Exercise description. Across the listing below, how many lines hold "from"? Reply with the number by itself.
[begin Recorded information]
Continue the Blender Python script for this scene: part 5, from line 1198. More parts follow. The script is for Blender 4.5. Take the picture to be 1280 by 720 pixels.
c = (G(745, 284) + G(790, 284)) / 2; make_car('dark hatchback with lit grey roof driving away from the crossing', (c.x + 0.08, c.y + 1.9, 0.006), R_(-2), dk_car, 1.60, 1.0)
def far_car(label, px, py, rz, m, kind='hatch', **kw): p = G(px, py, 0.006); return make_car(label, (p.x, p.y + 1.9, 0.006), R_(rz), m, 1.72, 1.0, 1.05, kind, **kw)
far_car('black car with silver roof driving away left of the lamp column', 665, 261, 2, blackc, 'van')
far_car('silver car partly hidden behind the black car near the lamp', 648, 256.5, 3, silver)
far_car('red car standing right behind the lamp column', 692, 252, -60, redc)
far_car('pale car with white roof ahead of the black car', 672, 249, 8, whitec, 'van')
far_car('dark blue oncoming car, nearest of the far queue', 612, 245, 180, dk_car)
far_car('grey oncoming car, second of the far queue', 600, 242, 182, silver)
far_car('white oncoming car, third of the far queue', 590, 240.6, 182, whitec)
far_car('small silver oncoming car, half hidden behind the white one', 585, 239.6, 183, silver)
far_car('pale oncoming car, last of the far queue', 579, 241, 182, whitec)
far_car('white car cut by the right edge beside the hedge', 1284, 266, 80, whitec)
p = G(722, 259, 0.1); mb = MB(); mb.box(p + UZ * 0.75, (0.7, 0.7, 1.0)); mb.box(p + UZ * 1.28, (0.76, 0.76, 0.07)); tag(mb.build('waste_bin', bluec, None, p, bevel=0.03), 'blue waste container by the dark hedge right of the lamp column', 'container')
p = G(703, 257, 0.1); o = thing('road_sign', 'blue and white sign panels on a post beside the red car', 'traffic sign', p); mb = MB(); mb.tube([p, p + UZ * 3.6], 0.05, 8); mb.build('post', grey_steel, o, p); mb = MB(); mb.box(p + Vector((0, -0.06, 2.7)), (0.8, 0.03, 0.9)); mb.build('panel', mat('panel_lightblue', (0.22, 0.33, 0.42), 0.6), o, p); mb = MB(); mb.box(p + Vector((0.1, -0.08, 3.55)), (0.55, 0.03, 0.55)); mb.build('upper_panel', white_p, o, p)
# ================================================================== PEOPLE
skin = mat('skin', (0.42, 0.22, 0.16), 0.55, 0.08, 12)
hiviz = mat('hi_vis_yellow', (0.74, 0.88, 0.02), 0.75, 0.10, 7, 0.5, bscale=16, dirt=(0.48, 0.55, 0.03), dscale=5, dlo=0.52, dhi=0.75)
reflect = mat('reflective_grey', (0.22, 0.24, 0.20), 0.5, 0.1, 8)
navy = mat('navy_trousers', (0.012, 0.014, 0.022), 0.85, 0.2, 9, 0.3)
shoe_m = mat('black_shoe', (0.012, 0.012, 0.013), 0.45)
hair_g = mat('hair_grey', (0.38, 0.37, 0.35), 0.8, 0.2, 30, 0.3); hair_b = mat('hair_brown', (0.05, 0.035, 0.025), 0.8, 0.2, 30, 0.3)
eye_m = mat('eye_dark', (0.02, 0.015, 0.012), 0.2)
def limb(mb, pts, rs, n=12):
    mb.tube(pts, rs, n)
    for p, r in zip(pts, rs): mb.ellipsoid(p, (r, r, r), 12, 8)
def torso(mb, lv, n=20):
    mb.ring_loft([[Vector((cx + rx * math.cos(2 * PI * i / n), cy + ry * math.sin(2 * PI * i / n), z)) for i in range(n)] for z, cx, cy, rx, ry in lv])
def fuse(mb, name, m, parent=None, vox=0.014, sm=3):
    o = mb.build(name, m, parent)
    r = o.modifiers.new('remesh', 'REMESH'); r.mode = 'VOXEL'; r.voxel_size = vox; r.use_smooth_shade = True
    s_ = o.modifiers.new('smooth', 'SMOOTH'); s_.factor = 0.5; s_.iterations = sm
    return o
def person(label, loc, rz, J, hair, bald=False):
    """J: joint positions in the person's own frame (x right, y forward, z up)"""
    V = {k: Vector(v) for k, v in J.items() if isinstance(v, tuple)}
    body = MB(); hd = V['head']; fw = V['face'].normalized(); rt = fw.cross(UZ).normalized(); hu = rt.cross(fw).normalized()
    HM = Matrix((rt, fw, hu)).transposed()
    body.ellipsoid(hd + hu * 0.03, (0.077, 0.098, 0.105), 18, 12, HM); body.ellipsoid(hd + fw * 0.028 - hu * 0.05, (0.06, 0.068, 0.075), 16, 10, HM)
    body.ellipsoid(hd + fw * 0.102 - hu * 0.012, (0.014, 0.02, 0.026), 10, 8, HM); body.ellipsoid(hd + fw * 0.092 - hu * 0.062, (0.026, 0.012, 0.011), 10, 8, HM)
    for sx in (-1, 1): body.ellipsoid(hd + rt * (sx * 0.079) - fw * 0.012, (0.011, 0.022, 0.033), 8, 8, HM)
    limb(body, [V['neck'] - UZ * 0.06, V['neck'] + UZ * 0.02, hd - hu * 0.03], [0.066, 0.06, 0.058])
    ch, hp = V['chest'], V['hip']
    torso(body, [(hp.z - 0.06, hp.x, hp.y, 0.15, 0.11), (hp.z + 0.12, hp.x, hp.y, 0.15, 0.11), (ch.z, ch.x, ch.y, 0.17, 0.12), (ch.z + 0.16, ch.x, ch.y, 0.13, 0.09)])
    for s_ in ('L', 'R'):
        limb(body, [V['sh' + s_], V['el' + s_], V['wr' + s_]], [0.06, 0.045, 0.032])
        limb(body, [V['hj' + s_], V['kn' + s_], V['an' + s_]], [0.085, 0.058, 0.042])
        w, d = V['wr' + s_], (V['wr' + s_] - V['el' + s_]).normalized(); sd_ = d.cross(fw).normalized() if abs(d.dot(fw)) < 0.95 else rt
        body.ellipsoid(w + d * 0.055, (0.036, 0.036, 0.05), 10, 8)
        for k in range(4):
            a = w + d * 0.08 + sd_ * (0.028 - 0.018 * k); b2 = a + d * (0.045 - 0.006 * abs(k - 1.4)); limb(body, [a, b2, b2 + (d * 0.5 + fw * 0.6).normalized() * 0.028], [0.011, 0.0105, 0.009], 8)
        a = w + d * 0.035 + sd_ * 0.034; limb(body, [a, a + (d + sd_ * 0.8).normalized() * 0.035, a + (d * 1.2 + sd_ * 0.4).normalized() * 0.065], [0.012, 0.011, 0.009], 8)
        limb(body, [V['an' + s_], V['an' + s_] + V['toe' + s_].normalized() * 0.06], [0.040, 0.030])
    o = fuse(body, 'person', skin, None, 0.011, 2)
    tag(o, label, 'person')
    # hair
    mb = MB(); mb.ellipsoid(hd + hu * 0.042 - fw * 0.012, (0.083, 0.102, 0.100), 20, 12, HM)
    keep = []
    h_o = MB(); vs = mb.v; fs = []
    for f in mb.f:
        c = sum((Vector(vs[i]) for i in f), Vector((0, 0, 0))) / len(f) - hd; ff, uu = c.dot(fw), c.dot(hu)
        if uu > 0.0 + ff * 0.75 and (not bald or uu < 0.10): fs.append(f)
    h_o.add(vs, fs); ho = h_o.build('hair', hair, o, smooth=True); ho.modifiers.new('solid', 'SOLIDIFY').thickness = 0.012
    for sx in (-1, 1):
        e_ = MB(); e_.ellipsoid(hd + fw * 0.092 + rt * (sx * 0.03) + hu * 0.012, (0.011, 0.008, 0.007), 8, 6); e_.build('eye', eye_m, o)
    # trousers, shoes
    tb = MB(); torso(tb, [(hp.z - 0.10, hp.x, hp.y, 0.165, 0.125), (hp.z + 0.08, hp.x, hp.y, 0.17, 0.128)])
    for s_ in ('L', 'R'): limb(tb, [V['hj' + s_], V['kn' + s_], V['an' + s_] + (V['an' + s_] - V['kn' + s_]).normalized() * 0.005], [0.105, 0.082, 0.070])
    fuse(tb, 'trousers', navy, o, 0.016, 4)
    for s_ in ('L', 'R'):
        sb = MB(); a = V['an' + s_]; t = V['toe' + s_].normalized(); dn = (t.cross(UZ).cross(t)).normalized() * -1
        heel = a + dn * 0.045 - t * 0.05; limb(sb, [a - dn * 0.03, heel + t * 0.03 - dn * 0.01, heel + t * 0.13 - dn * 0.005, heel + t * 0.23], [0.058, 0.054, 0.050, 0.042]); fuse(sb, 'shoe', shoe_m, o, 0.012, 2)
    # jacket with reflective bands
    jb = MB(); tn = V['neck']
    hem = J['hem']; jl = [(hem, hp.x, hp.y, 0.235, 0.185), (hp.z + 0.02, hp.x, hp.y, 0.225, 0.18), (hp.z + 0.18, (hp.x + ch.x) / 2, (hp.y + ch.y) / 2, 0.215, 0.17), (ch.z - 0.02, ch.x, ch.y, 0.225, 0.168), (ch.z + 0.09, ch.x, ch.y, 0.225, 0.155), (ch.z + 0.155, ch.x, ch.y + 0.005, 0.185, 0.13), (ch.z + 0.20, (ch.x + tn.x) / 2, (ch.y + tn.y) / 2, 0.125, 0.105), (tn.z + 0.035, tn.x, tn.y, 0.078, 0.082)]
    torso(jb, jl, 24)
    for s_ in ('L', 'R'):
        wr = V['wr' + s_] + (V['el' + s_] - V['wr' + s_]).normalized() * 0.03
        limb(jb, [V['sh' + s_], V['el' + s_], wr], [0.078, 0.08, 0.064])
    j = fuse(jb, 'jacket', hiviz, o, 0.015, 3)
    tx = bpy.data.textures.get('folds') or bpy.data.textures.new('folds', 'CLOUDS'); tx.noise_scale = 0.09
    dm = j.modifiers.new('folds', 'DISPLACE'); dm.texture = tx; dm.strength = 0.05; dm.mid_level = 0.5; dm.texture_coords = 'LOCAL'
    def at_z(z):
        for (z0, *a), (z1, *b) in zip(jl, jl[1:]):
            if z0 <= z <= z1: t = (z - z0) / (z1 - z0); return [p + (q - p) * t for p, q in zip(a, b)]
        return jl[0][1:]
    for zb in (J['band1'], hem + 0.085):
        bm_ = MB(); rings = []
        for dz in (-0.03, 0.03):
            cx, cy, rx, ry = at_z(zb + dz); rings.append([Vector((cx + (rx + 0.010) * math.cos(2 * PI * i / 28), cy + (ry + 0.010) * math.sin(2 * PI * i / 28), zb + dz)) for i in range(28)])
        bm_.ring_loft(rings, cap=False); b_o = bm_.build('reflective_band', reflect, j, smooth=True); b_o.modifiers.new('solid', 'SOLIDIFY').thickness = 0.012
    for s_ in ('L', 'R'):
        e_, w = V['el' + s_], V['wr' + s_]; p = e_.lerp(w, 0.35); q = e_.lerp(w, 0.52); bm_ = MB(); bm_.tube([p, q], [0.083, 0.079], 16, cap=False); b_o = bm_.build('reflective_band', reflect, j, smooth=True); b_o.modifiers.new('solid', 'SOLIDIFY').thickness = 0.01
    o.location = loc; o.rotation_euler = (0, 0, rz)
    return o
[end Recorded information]
[begin Recorded information]
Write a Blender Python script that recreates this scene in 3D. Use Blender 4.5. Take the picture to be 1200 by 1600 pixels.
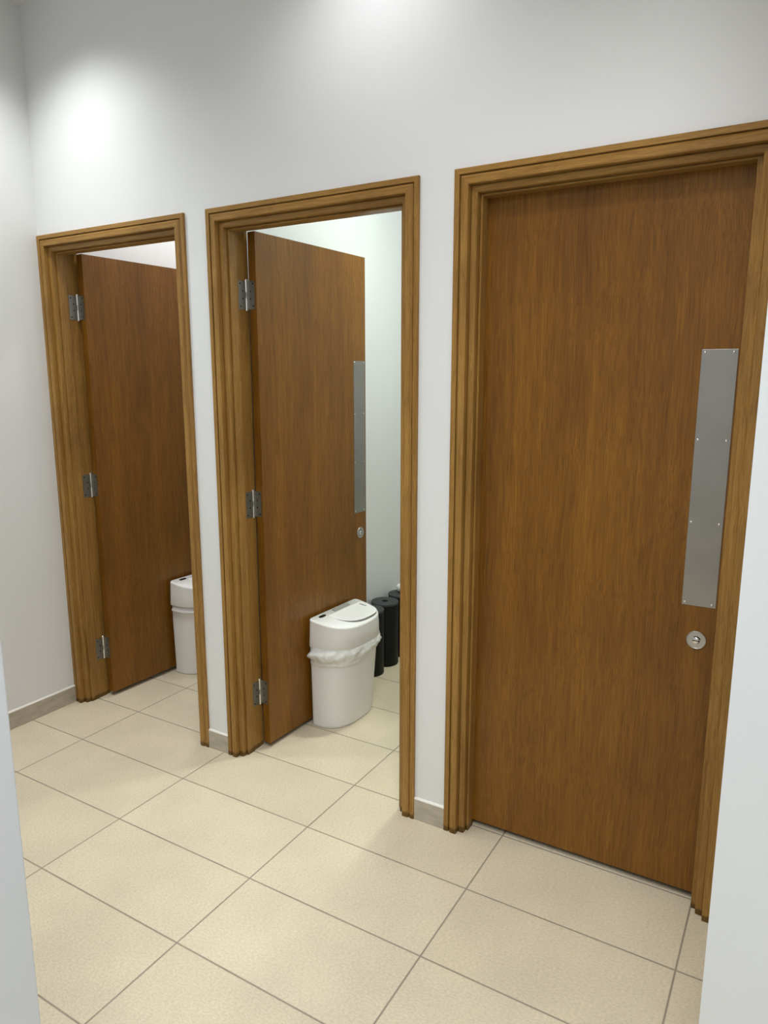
[end Recorded information]
Task result. 2